Can you speak about the potential that dreaming and altered states of reality offer individuals and societies? How do you feel this is reflected in filmmaking and in your artwork specifically?
I’m gassed up by Octavia Butler’s words: “You got to write yourself in. Whether you were a part of the greater society or not, you got to write yourself in”. I think all history is speculative, and it feels powerful and fun to dream myself (and characters that look like me) into histories that don’t include me in the popular imagination. I love fan theories, pseudoscience, internet hoaxes, and gossip; I hold them on the same level as recorded, widely-accepted history.
Please share a list of books, music, films, artworks, thinkers, spaces and places that inspire your practice, and in particular have fed into your thinking around this film.
I watched a lot of Nollywood films on VHS as a kid, and whilst many of the plotlines and character arcs have dissolved from my head, many of the visuals are still firmly imprinted in my memories. I was particularly terrified and titillated by films involving witchcraft, like ‘Sakobi: The Snake Girl’, ‘Oganigwe’ and ‘Karishika’. The visual effects and sound design from these films informed Neyinka and the Silver Gong hugely.
The film also takes a lot from the idea of the hero’s journey or monomyth, tropes from which are threaded through another huge inspiration of mine, C.S. Lewis’ Chronicles of Narnia.
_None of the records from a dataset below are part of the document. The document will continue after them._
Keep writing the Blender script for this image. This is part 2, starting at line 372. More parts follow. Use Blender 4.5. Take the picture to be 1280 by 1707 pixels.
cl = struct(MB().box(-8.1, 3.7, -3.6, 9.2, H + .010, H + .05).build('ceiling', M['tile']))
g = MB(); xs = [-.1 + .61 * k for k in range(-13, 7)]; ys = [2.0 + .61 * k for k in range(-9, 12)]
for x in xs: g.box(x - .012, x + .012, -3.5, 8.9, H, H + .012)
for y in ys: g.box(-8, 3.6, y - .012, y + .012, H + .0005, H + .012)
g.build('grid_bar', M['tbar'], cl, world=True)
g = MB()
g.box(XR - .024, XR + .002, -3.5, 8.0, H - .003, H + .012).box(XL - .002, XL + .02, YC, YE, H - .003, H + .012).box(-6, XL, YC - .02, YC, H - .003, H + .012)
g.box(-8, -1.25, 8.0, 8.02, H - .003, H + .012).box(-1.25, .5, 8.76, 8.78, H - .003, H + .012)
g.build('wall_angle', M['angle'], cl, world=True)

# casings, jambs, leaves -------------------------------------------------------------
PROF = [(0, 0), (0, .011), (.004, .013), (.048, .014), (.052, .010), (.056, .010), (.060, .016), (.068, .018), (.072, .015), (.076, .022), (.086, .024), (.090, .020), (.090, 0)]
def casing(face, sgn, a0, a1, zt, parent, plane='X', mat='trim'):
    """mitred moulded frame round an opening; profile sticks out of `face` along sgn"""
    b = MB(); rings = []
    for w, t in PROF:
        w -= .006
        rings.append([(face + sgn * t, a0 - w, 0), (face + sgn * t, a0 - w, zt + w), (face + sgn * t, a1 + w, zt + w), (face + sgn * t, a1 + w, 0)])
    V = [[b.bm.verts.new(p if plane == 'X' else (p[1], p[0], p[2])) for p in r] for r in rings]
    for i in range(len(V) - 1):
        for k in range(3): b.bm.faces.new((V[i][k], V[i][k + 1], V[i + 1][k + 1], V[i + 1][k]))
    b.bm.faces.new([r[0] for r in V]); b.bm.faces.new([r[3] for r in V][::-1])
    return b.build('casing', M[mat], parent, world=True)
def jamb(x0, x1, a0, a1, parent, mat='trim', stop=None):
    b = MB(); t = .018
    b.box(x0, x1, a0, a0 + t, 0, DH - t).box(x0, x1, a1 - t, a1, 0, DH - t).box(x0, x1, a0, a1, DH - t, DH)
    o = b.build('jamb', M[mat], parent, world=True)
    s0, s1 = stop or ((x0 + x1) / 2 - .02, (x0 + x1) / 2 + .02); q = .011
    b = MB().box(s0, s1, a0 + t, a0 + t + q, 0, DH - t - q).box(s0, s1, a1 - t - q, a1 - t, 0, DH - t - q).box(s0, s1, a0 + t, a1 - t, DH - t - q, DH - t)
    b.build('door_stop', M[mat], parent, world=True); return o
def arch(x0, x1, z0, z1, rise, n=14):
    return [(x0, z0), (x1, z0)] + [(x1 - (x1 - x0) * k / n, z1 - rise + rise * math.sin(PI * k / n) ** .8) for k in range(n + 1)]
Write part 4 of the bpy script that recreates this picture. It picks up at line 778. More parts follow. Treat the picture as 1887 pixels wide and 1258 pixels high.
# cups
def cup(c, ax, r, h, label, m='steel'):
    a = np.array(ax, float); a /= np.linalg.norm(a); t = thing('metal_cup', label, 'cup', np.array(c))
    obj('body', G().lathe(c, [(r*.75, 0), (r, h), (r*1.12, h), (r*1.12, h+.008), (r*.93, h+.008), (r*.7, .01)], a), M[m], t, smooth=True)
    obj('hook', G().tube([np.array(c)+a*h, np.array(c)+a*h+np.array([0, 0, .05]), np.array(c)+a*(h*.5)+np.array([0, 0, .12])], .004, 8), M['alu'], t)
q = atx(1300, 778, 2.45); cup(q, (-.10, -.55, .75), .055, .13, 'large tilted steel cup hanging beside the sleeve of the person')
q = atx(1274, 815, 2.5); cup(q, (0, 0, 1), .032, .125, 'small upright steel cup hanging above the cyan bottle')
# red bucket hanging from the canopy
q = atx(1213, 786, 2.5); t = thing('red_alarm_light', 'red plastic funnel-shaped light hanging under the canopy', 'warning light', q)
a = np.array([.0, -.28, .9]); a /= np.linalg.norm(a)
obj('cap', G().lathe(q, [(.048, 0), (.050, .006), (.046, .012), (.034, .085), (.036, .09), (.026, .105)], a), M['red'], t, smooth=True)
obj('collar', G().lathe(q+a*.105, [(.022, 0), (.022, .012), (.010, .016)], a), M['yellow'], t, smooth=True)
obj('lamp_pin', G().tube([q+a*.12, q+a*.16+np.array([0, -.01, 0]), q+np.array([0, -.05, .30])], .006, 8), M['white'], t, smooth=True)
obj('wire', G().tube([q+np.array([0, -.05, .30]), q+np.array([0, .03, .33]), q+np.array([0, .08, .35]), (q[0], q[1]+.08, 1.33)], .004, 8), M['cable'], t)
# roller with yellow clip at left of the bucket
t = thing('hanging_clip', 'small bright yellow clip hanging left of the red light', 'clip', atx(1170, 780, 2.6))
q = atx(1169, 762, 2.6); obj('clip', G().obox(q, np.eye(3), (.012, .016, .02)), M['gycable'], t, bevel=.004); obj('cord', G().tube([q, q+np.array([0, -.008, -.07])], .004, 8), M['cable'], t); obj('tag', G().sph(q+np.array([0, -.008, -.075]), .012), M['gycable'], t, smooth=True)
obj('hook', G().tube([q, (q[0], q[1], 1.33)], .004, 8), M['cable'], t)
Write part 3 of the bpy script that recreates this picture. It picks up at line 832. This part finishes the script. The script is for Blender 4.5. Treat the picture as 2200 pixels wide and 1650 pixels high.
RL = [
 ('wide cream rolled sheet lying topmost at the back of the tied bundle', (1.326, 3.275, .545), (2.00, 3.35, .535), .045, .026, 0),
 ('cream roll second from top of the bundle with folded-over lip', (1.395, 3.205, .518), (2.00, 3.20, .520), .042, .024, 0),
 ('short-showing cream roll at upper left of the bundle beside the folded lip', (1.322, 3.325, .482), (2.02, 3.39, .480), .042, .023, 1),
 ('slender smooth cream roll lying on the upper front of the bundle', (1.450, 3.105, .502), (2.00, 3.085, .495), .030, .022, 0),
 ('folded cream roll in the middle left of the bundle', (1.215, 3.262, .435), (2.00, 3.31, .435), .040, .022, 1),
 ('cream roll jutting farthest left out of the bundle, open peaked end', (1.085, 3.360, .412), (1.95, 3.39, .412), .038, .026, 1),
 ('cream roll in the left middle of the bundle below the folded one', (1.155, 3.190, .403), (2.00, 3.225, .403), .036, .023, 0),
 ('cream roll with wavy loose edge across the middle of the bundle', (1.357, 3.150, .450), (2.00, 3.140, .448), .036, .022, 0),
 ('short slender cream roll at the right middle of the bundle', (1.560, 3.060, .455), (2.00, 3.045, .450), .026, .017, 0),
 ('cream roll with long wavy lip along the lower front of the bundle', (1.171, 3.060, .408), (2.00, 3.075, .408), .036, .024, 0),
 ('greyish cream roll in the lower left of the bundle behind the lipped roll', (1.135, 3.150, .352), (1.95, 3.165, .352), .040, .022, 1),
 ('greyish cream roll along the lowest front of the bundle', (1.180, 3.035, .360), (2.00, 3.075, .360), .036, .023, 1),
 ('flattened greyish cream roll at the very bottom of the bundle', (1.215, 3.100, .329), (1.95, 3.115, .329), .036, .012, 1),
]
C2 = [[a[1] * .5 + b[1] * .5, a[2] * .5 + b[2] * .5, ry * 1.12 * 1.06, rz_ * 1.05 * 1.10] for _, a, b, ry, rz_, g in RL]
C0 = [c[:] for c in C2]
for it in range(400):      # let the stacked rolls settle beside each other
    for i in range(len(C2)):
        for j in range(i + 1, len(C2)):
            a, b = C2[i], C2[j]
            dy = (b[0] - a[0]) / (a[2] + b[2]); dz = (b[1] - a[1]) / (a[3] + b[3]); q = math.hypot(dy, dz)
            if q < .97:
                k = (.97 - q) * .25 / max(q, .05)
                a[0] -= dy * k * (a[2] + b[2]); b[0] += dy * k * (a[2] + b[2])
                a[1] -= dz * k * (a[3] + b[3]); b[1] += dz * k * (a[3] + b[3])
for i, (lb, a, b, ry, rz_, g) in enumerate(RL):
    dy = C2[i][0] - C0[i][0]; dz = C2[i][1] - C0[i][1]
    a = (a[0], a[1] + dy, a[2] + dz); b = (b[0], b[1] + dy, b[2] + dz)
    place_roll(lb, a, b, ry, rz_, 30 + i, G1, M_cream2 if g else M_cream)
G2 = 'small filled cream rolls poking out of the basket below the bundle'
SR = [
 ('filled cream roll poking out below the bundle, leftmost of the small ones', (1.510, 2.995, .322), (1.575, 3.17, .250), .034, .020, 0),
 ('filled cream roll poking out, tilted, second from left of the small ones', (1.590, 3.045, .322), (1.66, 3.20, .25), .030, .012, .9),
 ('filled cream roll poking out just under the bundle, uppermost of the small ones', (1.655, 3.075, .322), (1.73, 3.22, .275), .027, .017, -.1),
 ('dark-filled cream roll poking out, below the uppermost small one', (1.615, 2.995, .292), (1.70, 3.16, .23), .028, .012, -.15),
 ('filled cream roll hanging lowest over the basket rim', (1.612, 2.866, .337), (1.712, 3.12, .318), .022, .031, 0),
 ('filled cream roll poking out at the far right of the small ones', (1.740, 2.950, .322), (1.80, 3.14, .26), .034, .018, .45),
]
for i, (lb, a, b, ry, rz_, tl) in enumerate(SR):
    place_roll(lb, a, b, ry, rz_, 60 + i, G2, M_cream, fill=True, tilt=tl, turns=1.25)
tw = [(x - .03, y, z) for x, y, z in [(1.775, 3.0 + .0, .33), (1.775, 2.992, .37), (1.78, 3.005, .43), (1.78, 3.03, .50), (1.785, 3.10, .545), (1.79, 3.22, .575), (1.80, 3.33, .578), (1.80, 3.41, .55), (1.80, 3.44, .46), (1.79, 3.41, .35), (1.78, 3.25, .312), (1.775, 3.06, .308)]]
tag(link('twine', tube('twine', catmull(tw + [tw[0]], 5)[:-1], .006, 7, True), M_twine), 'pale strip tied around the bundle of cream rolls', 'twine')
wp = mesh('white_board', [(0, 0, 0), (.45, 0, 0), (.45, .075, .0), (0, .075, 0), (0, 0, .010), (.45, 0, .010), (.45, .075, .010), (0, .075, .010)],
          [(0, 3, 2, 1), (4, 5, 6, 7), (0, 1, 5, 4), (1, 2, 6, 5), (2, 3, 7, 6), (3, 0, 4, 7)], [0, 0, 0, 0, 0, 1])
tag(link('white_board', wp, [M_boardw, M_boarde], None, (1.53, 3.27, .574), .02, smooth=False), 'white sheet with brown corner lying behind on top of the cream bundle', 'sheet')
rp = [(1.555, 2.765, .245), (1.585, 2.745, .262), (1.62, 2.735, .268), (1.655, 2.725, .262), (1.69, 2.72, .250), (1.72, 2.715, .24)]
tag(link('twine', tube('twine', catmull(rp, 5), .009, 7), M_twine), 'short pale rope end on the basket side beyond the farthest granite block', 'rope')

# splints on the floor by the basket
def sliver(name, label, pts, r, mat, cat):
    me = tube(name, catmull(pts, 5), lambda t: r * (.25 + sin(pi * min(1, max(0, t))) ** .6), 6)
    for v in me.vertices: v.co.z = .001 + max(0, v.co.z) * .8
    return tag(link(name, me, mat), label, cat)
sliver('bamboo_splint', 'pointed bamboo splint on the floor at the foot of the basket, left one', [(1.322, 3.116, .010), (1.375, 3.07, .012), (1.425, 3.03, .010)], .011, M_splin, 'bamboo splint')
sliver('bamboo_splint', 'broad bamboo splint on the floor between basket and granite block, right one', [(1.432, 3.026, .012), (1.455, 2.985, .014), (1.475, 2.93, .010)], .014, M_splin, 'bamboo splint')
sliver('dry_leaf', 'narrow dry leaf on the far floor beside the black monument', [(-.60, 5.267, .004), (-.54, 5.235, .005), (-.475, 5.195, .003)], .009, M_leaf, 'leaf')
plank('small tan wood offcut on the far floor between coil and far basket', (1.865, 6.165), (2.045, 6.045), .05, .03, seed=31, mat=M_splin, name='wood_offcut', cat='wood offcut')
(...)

In a strange way, I find the series’ heavy handed Euro-Christian allegory really funny, but I also unironically love the worldbuilding and the fantastical descriptive language.
The trailer for ‘Braveheart’ and its syrupy remixing of history also wove its way into my thinking. Having not seen the film, it was interesting to explore how the trailer distils the film into instantly recognisable ingredients (a hauntingly romantic melody; rolling green hills; a half blue-painted face; “To freedom!”) that connote a certain idea of ‘Scottishness’ to the wider world, and how the persuasive, reductive filmmaking language of a trailer echoes persuasive, reductive nationalistic mythmaking
What new projects or lines of research are currently preoccupying you?
I’m continuing my research into water as a repository for Black histories and futures, particularly thinking about the idea of eroded rock sediment rippling through water as a metaphor for the diasporic dispersal of Black bodies through multiple, concurrent histories and geographies. I’m interested in the status and the symbolism of the resultant mud.
I’ve also just finished a semi-autobiographical short film about the silencing of Black women in the workplace, fantastically set in the Account Department of a supervillain’s lair. This was particularly informed by Diane Abbott’s mistreatment in Parliament last year (and many years!), alongside my own overwhelmingly negative experiences in offices, retail, and pyramid schemes.